Thursday, August 25, 2011

Rain




We got a much needed rain during the middle of the night and when we woke up this morning. Sable and I had just walked our best soybeans yesterday and I was thinking of how much rain it needed or if it rained how much yield it would add.

I looked up the water requirements for soybeans and this chart says they need .2 to .3 inches of water per day right now during pod fill. That's why even a good and sometimes rare one inch rain only lasts a week for a soybean crop.

Since we have pretty much maximized vegetative growth in our area more water is needed for pod formation and fill. I would say we got a few tenths and there was band of rain across the county that produced one inch so it varies a lot as usual. No wonder so many people ask how much rain did you get?

We often judge the rainfall during the season by how green the grass is in the yard and how often we have to mow it. I mowed some tall grass yesterday after letting it go two weeks and now it has enough water to grow again. Our yard is greener than the picture yesterday where Ford Baldwin is standing in front of the brown corn but not as green as the picture at Lower Gwynn.

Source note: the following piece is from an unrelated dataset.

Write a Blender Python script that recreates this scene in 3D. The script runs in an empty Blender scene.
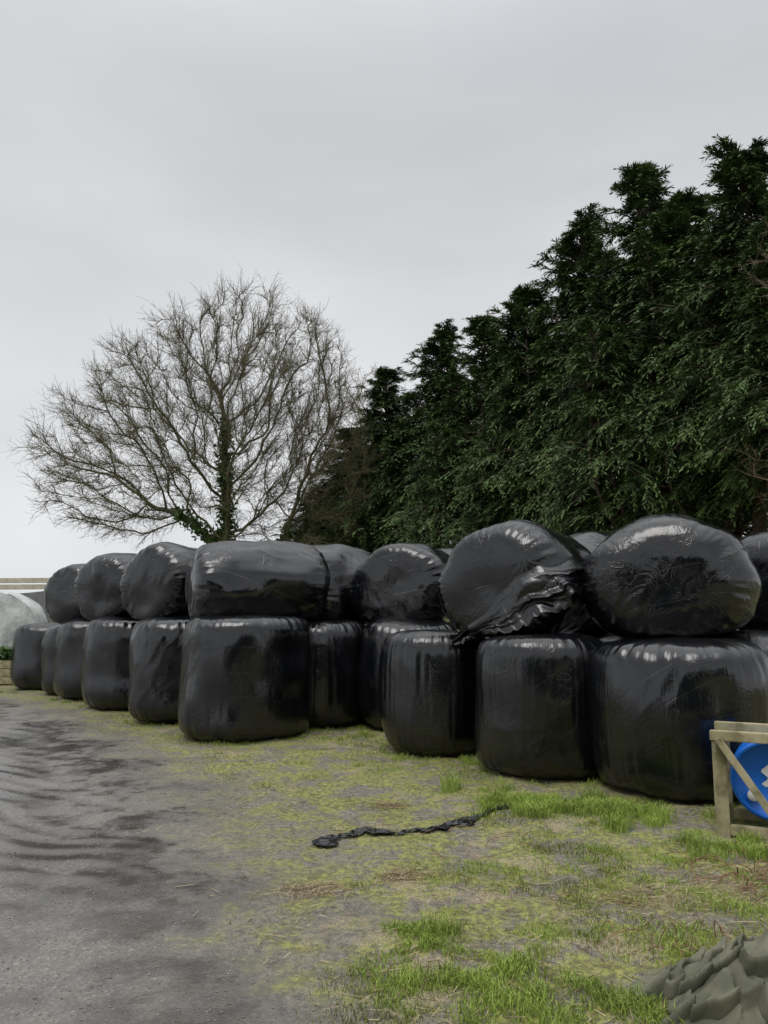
import bpy, math, random, time, bmesh
import numpy as np
from mathutils import Vector, Matrix
from mathutils.bvhtree import BVHTree
random.seed(7); rng=np.random.default_rng(7)
S=bpy.context.scene
# ------------------------------------------------------------------ noise
_T=np.random.default_rng(3).random((64,64,64)).astype(np.float32)*2-1
def vn(p):
    p=np.asarray(p,dtype=np.float64); i=np.floor(p).astype(int); f=p-i; f=f*f*(3-2*f)
    i0=i&63; i1=(i+1)&63
    x0,y0,z0=i0.T; x1,y1,z1=i1.T; fx,fy,fz=f.T
    a=_T[x0,y0,z0]*(1-fx)+_T[x1,y0,z0]*fx; b=_T[x0,y1,z0]*(1-fx)+_T[x1,y1,z0]*fx
    c=_T[x0,y0,z1]*(1-fx)+_T[x1,y0,z1]*fx; d=_T[x0,y1,z1]*(1-fx)+_T[x1,y1,z1]*fx
    return (a*(1-fy)+b*fy)*(1-fz)+(c*(1-fy)+d*fy)*fz
def fbm(p,o=4):
    s=0;a=1;t=0
    p=np.asarray(p,dtype=np.float64)
    for k in range(o):
        s=s+a*vn(p*2.03**k+17.3*k); t+=a; a*=.5
    return s/t
def sst(a,b,x):
    t=np.clip((x-a)/(b-a),0,1); return t*t*(3-2*t)
# ------------------------------------------------------------------ mesh helpers
def link(o,parent=None):
    S.collection.objects.link(o)
    if parent: o.parent=parent
    return o
def mesh_np(name,V,F,mat=None,smooth=True,attrs=None,parent=None):
    me=bpy.data.meshes.new(name); V=np.asarray(V,dtype=np.float32); F=np.asarray(F,dtype=np.int32)
    m,k=F.shape
    me.vertices.add(len(V)); me.vertices.foreach_set('co',V.ravel())
    me.loops.add(m*k); me.loops.foreach_set('vertex_index',F.ravel())
    me.polygons.add(m); me.polygons.foreach_set('loop_start',np.arange(0,m*k,k,dtype=np.int32))
    me.polygons.foreach_set('loop_total',np.full(m,k,dtype=np.int32))
    me.polygons.foreach_set('use_smooth',np.full(m,smooth,dtype=bool))
    me.update(calc_edges=True)
    if attrs:
        for n,a in attrs.items():
            a=np.asarray(a,dtype=np.float32)
            if a.ndim==1:
                at=me.attributes.new(n,'FLOAT','POINT'); at.data.foreach_set('value',a)
            else:
                at=me.attributes.new(n,'FLOAT_VECTOR','POINT'); at.data.foreach_set('vector',a.ravel())
    if mat: me.materials.append(mat)
    o=bpy.data.objects.new(name,me); link(o,parent); return o
def gridfaces(nu,nv,wrap=False):
    u=np.arange(nu if wrap else nu-1); v=np.arange(nv-1)
    U,Vv=np.meshgrid(u,v,indexing='ij'); U2=(U+1)%nu
    a=U*nv+Vv; b=U2*nv+Vv
    return np.stack([a,b,b+1,a+1],-1).reshape(-1,4)
def tubes(P0,P1,R0,R1,k=3):
    P0=np.asarray(P0,float);P1=np.asarray(P1,float);R0=np.asarray(R0,float);R1=np.asarray(R1,float)
    d=P1-P0; d/=np.linalg.norm(d,axis=1,keepdims=True)+1e-9
    ref=np.where(np.abs(d[:,2:3])<.9,np.array([[0,0,1.]]),np.array([[1.,0,0]]))
    a=np.cross(d,ref); a/=np.linalg.norm(a,axis=1,keepdims=True); b=np.cross(d,a)
    n=len(P0); V=np.zeros((n,2*k,3))
    for i in range(k):
        t=2*math.pi*i/k; o=a*math.cos(t)+b*math.sin(t)
        V[:,i]=P0+o*R0[:,None]; V[:,k+i]=P1+o*R1[:,None]
    F=np.zeros((n,k,4),int); base=(np.arange(n)*2*k)[:,None]
    for i in range(k):
        j=(i+1)%k; F[:,i]=base+np.array([[i,j,k+j,k+i]])
    return V.reshape(-1,3),F.reshape(-1,4)
def empty(name,loc=(0,0,0)):
    e=bpy.data.objects.new(name,None); e.location=loc; link(e); return e
# ------------------------------------------------------------------ material helper
class M:
    def __init__(s,name):
        s.m=bpy.data.materials.new(name); s.m.use_nodes=True; s.t=s.m.node_tree
        s.b=s.t.nodes['Principled BSDF']
    def n(s,ty,**k):
        x=s.t.nodes.new(ty)
        for a,v in k.items():
            if a.startswith('i_'):
                key=a[2:]; key=int(key) if key.isdigit() else key.replace('_',' ')
                s.put(x.inputs[key],v)
            else: setattr(x,a,v)
        return x
    def put(s,inp,v):
        if isinstance(v,bpy.types.NodeSocket): s.t.links.new(v,inp)
        else:
            if hasattr(inp.default_value,'__len__') and not hasattr(v,'__len__'): v=[v]*len(inp.default_value)
            if hasattr(inp.default_value,'__len__') and len(inp.default_value)==4 and len(v)==3: v=(*v,1)
            inp.default_value=v
    def noise(s,vec,scale,detail=4,rough=.55,dist=0):
        x=s.n('ShaderNodeTexNoise',i_Scale=scale,i_Detail=detail,i_Roughness=rough,i_Distortion=dist)
        if vec is not None: s.put(x.inputs['Vector'],vec)
        return x.outputs['Fac']
    def mapv(s,vec,scale=(1,1,1),loc=(0,0,0),rot=(0,0,0)):
        x=s.n('ShaderNodeMapping'); s.put(x.inputs['Vector'],vec); x.inputs['Scale'].default_value=scale
        x.inputs['Location'].default_value=loc; x.inputs['Rotation'].default_value=rot; return x.outputs[0]
    def ramp(s,f,stops):
        x=s.n('ShaderNodeValToRGB'); s.put(x.inputs[0],f); e=x.color_ramp.elements
        while len(e)<len(stops): e.new(.5)
        for k,(p,c) in zip(e,stops):
            k.position=p; k.color=(c,c,c,1) if not hasattr(c,'__len__') else (*c,1)
        return x.outputs[0]
    def mix(s,f,a,b,mode='MIX'):
        x=s.n('ShaderNodeMix',data_type='RGBA',blend_type=mode); s.put(x.inputs[0],f)
        s.put(x.inputs[6],a); s.put(x.inputs[7],b); return x.outputs[2]
    def math(s,op,a,b=0,c=None,clamp=False):
        x=s.n('ShaderNodeMath',operation=op,use_clamp=clamp); s.put(x.inputs[0],a); s.put(x.inputs[1],b)
        if c is not None: s.put(x.inputs[2],c)
        return x.outputs[0]
    def mr(s,v,a,b,c=0,d=1):
        x=s.n('ShaderNodeMapRange',interpolation_type='SMOOTHSTEP'); s.put(x.inputs[0],v)
        for i,q in enumerate((a,b,c,d)): s.put(x.inputs[i+1],q)
        return x.outputs[0]
    def attr(s,name): return s.n('ShaderNodeAttribute',attribute_name=name)
    def obj(s): return s.n('ShaderNodeTexCoord').outputs['Object']
    def pos(s): return s.n('ShaderNodeNewGeometry').outputs['Position']
    def bump(s,h,strength=.5,dist=.01,prev=None):
        x=s.n('ShaderNodeBump',i_Height=h,i_Strength=strength,i_Distance=dist)
        if prev is not None: s.put(x.inputs['Normal'],prev)
        return x.outputs[0]
    def set(s,**k):
        for a,v in k.items(): s.put(s.b.inputs[a.replace('_',' ')],v)
        return s.m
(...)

Kip Cullers broke the world record for soybean production twice using irrigation on sandy loam. He said cooling the crop down had as much benefit for flowering as the water does to produce pods and beans.

I think I could have challenged his yield last year with 160k plants with 60 pods but by the time the summer was over, I only had 45 pods per plant and they only had one really good bean in them. Soybeans will "shuck pods" to fill the other pods depending on how much water and heat there is.

Crops need water and most of the US depends on Mother Nature for that. That has never stopped since the beginning of time.